Music publishers are seeking hundreds of millions of dollars from X for alleged copyright violations. Members of the National Music Publishers’ Association trade group sued in June, saying that Musk’s firm does little to stop copyright infringement and doesn’t pay for music rights like other social media companies do.

The complaint pointed out that Musk called the Digital Millennium Copyright Act a “plague on humanity.” It also said that negotiations for licensing rights with Universal, Sony, and Warner stalled after Musk’s takeover.

“Twitter knows perfectly well that neither it nor users of the Twitter platform have secured licenses for the rampant use of music being made on its platform as complained of herein,” the complaint said.

In an August 2023 motion to dismiss, X said its terms of service forbid copyright infringement and that the plaintiffs “fail to adequately allege direct infringement because the Complaint does not contend that X acted with the requisite ‘volitional’ conduct.” The motion and case are pending in US District Court for the Middle District of Tennessee.

Musk sued for defamation

Musk was sued for defamation in early October by 22-year-old Benjamin Brody, whose lawsuit said Musk amplified false claims from “an anonymous far-right extremist Twitter account” that accused Brody of being involved with a neo-Nazi group.

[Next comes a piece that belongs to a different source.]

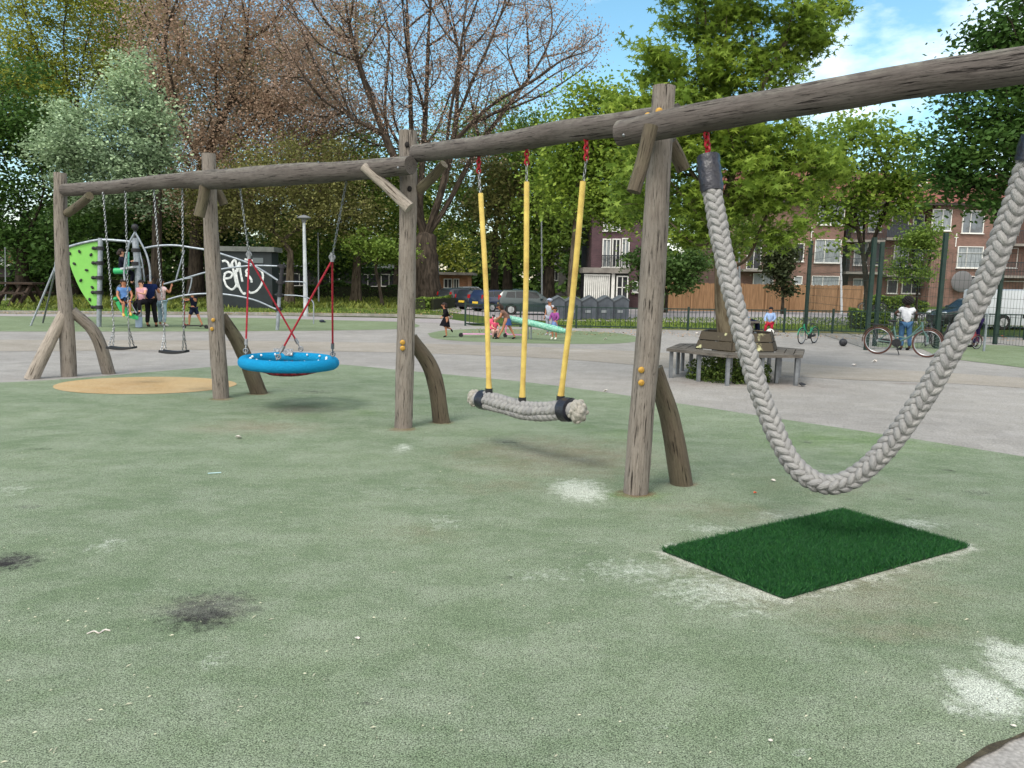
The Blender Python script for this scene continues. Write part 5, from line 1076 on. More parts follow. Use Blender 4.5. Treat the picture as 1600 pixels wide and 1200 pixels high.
def person(label, loc, H, rz, pose=None, skin='tan', hair=(30, 22, 20), hairlen=0, top=None, tlen=0, bottom=None, skirt=None, shoes=(40, 40, 44), sleeve=1, legs=1, cap=None, group=None, hgt0=0.0, bun=False, faceon=True, curly=0):
    J = {k: Vector(v) for k, v in BASE.items()}
    for k, v in (pose or {}).items(): J[k] = Vector(v)
    t = thing('person', label, 'person', loc, rz, group)
    K = list(J.keys()); V = [J[k]*H for k in K]; ix = {k: i for i, k in enumerate(K)}
    R = dict(pel=.072, wai=.062, che=.076, nek=.03, chin=.042, hed=.06, top=.044, shL=.037, elL=.025, wrL=.017, shR=.037, elR=.025, wrR=.017, hiL=.058, knL=.036, anL=.023, toL=.017, hiR=.058, knR=.036, anR=.023, toR=.017)
    E = [('pel', 'wai'), ('wai', 'che'), ('che', 'nek'), ('nek', 'chin'), ('chin', 'hed'), ('hed', 'top'), ('che', 'shL'), ('shL', 'elL'), ('elL', 'wrL'), ('che', 'shR'), ('shR', 'elR'), ('elR', 'wrR'), ('pel', 'hiL'), ('hiL', 'knL'), ('knL', 'anL'), ('anL', 'toL'), ('pel', 'hiR'), ('hiR', 'knR'), ('knR', 'anR'), ('anR', 'toR')]
    rr = [R[k]*H for k in K]; ee = [(ix[a], ix[b_]) for a, b_ in E]
    # hands: palm, four fingers, thumb
    for s_ in 'LR':
        w_ = J['wr'+s_]; d = (w_-J['el'+s_]).normalized(); x_, y_ = basis(d); pm = w_+d*.035; V.append(pm*H); rr.append(.016*H); pi = len(V)-1; ee.append((ix['wr'+s_], pi))
        for f, (o_, ln) in enumerate(((-.014, .030), (-.005, .036), (.005, .034), (.014, .026))):
            q = pm+x_*o_+d*.012; V.append(q*H); rr.append(.0062*H); V.append((q+d*ln+y_*.008)*H); rr.append(.0045*H); ee += [(pi, len(V)-2), (len(V)-2, len(V)-1)]
        q = w_+d*.02+x_*-.018; V.append(q*H); rr.append(.0066*H); V.append((q+d*.024-x_*.012)*H); rr.append(.005*H); ee += [(pi, len(V)-2), (len(V)-2, len(V)-1)]
    sk = skins[skin]; skin_mesh(V, ee, rr, 'body', sk, t)
    hd = J['hed']*H; fz = Vector((0, 1, 0)); hs2 = .066*H
    up_ = (J['top']-J['chin']).normalized(); fwd = (fz-up_*fz.dot(up_)).normalized(); rt_ = fwd.cross(up_); HM = Matrix((rt_, fwd, up_)).transposed()
    b = MB(); b.ell(hd+HM@Vector((0, .062*H, -.012*H)), (.009*H, .016*H, .013*H), M=HM, nu=8, nv=6); build(b, 'nose', sk, t)
    for s_ in (-1, 1):
        b = MB(); b.ell(hd+HM@Vector((s_*.024*H, .054*H, .004*H)), (.0085*H, .006*H, .006*H), M=HM, nu=8, nv=6); build(b, 'eye', eyem, t)
        b = MB(); b.ell(hd+HM@Vector((s_*.06*H, 0, -.005*H)), (.008*H, .012*H, .017*H), M=HM, nu=8, nv=6); build(b, 'ear', sk, t)
    b = MB(); b.ell(hd+HM@Vector((0, .052*H, -.034*H)), (.017*H, .007*H, .005*H), M=HM, nu=8, nv=6); build(b, 'mouth', lipm, t)
    # hair
    hm = mat('hair_%d_%d_%d' % hair, c(*hair), c(hair[0]*.7, hair[1]*.7, hair[2]*.7), 30, .6, bump=.5, coord='obj'); b = MB(); q = hd+HM@Vector((0, -.012*H, .018*H)); g_ = 1+curly*.35
    b.ell(q, (.068*H*g_, .07*H*g_, .062*H*g_), M=HM, nu=16, nv=12)
    if curly:
        for k in range(60):
            z = 1-1.5*(k+.5)/60; a = k*2.4; r_ = math.sqrt(max(0, 1-z*z)); dd = Vector((r_*math.cos(a), r_*math.sin(a)*.9-.15, z)); b.ell(q+HM@(dd*.085*H), .022*H, nu=6, nv=5)
    b.v = [v if (HM.transposed()@(Vector(v)-hd)).y < .03*H or (HM.transposed()@(Vector(v)-hd)).z > .022*H else tuple(hd+(Vector(v)-hd)*.80) for v in b.v]
    if hairlen: b.tube([hd+HM@Vector((0, -.03*H, .02*H)), hd+HM@Vector((0, -.055*H, -.04*H)), hd+HM@Vector((0, -.06*H, -.04*H-hairlen*H*.6)), hd+HM@Vector((0, -.055*H, -.04*H-hairlen*H))], [.05*H, .062*H, .05*H, .02*H], 12)
    if bun: b.ell(hd+HM@Vector((0, -.075*H, .03*H)), .03*H)
    build(b, 'hair', hm, t)
    if cap:
        b = MB(); b.ell(hd+HM@Vector((0, 0, .03*H)), (.075*H, .078*H, .06*H), M=HM, nu=16, nv=10); b.ell(hd+HM@Vector((0, .08*H, .03*H)), (.05*H, .05*H, .008*H), M=HM); build(b, 'cap', cloth(*cap), t)
    # clothes
    ad = .013
    def sub(keys, es, rmap, name, mtl, root=0):
        kk = list(keys.keys()); skin_mesh([keys[k]*H for k in kk], [(kk.index(a), kk.index(b_)) for a, b_ in es], [rmap[k]*H for k in kk], name, mtl, t)
    if top:
        kd = dict(pel=J['pel']+(J['pel']-J['wai'])*tlen, wai=J['wai'], che=J['che'], nek=J['che']+(J['nek']-J['che'])*.72, shL=J['shL'], shR=J['shR']); rm = dict(pel=.08, wai=.078, che=.09, nek=.05, shL=.05, shR=.05)
        es = [('pel', 'wai'), ('wai', 'che'), ('che', 'nek'), ('che', 'shL'), ('che', 'shR')]
        for s_ in 'LR':
            e_ = J['el'+s_] if sleeve else J['sh'+s_].lerp(J['el'+s_], .55); kd['el'+s_] = e_; rm['el'+s_] = .038; es.append(('sh'+s_, 'el'+s_))
            if sleeve > 1: kd['wr'+s_] = J['wr'+s_]; rm['wr'+s_] = .028; es.append(('el'+s_, 'wr'+s_))
        sub(kd, es, rm, 'shirt', cloth(*top))
    if bottom:
        kd = dict(pel=J['pel']+Vector((0, 0, .01))); rm = dict(pel=.079); es = []
        for s_ in 'LR':
            kd['hi'+s_] = J['hi'+s_]; rm['hi'+s_] = .066; kd['kn'+s_] = J['kn'+s_] if legs else J['hi'+s_].lerp(J['kn'+s_], .85); rm['kn'+s_] = .048 if legs else .055; es += [('pel', 'hi'+s_), ('hi'+s_, 'kn'+s_)]
            if legs: kd['an'+s_] = J['an'+s_]+Vector((0, 0, .02)); rm['an'+s_] = .036*(1.2 if legs > 1 else 1); es.append(('kn'+s_, 'an'+s_))
        sub(kd, es, rm, 'trousers', cloth(*bottom))
    if skirt:
        col_, z1, wd = skirt; b = MB(); P0_ = J['pel']+(J['wai']-J['pel'])*.5; P1_ = (J['knL']+J['knR'])/2; P1_ = P0_.lerp(P1_, z1); dd = (P0_-P1_).normalized(); X_, Y_ = basis(dd); n = 20; vs = []
        for i in range(5):
            f = i/4; r_ = (.075+(wd-.075)*f**.8)*H; cc = (P0_.lerp(P1_, f))*H
            for k in range(n): a = 2*math.pi*k/n; q_ = r_*(1+.09*math.cos(k*math.pi)*f); vs.append(cc+X_*math.cos(a)*q_+Y_*math.sin(a)*q_*.85)
        b.add(vs, [(i*n+k, (i+1)*n+k, (i+1)*n+(k+1) % n, i*n+(k+1) % n) for i in range(4) for k in range(n)]+[tuple(range(n))]); build(b, 'skirt', cloth(*col_), t)
    for s_ in 'LR':
        a_ = J['an'+s_]*H; d = (J['to'+s_]-J['an'+s_]); d = Vector((d.x, d.y, d.z)).normalized(); cc = a_.lerp(J['to'+s_]*H, .5)+Vector((0, 0, -.006*H)); X_ = d.cross(Vector((0, 0, 1))).normalized() if abs(d.z) < .95 else Vector((1, 0, 0)); Z_ = X_.cross(d)
        b = MB(); b.ell(cc+d*.012*H, (.03*H, .062*H, .027*H), M=Matrix((X_, d, Z_)).transposed(), nu=12, nv=8, zlo=-.75); build(b, 'shoe', cloth(*shoes), t)
    return t
def gx(px, py, dy=0): p = G(px, py); return Vector((at(px, py, p.y+dy).x, p.y+dy, 0))
def hp(px, py, h): return h*mpp(G(px, py).y)
SIT = dict(knL=(-.07, .21, .50), anL=(-.07, .20, .28), toL=(-.07, .27, .24), knR=(.05, .2, .48), anR=(.06, .17, .26), toR=(.06, .24, .22))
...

“In yet another example of Elon Musk’s serial pattern of slander, he falsely told the world that Ben Brody participated in a violent street brawl on behalf of a neo-Nazi extremist group,” the lawsuit said. “Musk also falsely stated that Ben Brody’s alleged participation in the extremist brawl meant the incident was probably a ‘false flag’ operation to deceive the American public.”

Brody’s case against Musk seeks at least $1 million and is pending in the district court of Travis County, Texas. Musk had not filed a response to the allegations as of this writing.